We expect KB Securities' profitability to remain broadly stable despite rising interest rates that could result in trading and valuation losses on fixed-income securities holdings, and stiff competition. We also expect the group to maintain an adequate capitalization to support KB Securities' business growth. KB Financial Group injected Korean won (KRW) 180 billion of common equity capital into KB Securities in 2016, enabling the company to become eligible to apply for a license for new businesses such as corporate lending through promissory note issuance and foreign currency exchange business for corporate finance. The regulators require a company to have a minimum equity base of KRW4 trillion for such operations.

KB Securities could face market risks, including interest rate risk, given its large holding of fixed-income securities. Such securities account for almost half of the company's total assets, and unfavorable movements in interest rates could result in trading and valuation losses. KB Securities has been expanding its bond portfolio, thanks partly to its cash management accounts (CMA) and repurchase agreements, from which it derives funds to invest mostly in government securities to earn a mark-up.

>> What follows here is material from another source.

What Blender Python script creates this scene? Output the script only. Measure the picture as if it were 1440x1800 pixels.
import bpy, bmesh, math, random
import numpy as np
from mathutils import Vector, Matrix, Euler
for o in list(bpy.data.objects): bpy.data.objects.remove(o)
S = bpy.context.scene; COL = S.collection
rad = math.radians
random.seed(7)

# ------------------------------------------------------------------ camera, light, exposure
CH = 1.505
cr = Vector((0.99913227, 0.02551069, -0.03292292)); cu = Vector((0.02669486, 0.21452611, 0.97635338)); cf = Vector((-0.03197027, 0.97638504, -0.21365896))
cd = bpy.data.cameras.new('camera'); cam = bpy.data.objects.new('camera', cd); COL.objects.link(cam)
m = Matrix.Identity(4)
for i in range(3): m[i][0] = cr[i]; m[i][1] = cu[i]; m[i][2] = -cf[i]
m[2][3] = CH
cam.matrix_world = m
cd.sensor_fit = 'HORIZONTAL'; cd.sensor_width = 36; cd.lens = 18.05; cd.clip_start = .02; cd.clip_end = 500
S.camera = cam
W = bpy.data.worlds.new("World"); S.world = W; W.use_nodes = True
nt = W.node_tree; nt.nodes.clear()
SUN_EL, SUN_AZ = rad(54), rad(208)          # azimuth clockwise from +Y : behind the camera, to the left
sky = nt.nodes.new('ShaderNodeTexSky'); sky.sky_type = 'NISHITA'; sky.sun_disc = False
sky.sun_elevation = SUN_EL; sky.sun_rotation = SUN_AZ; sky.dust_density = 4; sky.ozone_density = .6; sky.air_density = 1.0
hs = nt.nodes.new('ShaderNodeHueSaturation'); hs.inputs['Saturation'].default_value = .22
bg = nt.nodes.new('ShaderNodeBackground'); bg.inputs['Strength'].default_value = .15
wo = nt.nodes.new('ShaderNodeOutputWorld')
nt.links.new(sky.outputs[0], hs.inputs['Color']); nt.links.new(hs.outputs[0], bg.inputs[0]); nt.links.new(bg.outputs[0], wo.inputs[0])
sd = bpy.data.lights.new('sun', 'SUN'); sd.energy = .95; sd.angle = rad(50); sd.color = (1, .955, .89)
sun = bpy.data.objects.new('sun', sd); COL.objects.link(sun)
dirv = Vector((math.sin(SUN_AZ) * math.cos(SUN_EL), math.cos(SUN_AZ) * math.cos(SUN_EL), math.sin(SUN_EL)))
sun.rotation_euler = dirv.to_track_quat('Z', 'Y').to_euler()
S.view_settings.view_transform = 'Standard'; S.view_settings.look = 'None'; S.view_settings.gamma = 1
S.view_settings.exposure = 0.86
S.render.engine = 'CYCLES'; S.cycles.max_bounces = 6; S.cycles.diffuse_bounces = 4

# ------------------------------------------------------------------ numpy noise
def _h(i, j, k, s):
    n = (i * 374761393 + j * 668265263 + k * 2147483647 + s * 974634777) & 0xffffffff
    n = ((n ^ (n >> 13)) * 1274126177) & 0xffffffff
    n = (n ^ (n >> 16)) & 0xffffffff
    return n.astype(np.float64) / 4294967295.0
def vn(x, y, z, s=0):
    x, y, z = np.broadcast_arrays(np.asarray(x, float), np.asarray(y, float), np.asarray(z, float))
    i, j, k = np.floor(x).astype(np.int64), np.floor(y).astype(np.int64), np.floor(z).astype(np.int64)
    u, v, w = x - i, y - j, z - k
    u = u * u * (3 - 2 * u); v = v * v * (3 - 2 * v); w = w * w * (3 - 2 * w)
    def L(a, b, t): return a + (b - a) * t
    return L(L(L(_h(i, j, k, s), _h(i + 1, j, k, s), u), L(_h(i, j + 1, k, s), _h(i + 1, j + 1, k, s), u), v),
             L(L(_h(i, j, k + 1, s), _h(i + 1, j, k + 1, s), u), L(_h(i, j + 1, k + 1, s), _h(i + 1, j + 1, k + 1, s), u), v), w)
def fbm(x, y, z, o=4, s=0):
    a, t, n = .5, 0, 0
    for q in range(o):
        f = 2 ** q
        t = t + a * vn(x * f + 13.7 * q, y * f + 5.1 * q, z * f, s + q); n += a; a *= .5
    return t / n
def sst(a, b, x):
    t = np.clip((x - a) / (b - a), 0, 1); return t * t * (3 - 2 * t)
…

KB Securities has also taken some counter-positions in structured securities that it sold, which totaled about KRW9.7 trillion, as of end 2017. Although the company's direct risks are liquid exposures that can be hedged under regular market conditions, hedging may not function efficiently in times of severe stress due to market dislocation and contracting liquidity.

We expect KB Securities to maintain its adequate funding and liquidity profiles in the coming few years. KB Financial Group and KB Kookmin Bank are likely to support the company on an as-needed basis. We believe KB Financial Group has sufficient funding and liquidity to support KB Securities. The parent has a record of injecting capital into the company. We see such capital injections as an indication of the group's willingness to provide support on an ongoing basis.

The stable outlook on KB Securities reflects our view that KB Financial Group will maintain its credit profile and strong commitment of support to the company for the next two years at least. We also expect KB Securities to remain of core importance to the group. The ratings on the company will therefore remain highly correlated with the creditworthiness of the group.

We could lower the ratings on KB Securities if the group's asset quality worsens considerably or its capitalization weakens significantly.
We could also lower the ratings if KB Securities' importance to the group weakens, possibly due to the company's weaker financial performance.

We could upgrade KB Securities if: (1) Kookmin Bank and KB Financial Group's capitalization improve such that Kookmin Bank's RAC ratio remains sustainably above 10%; or (2) Kookmin Bank's asset quality improves substantially compared to peers', with low credit costs.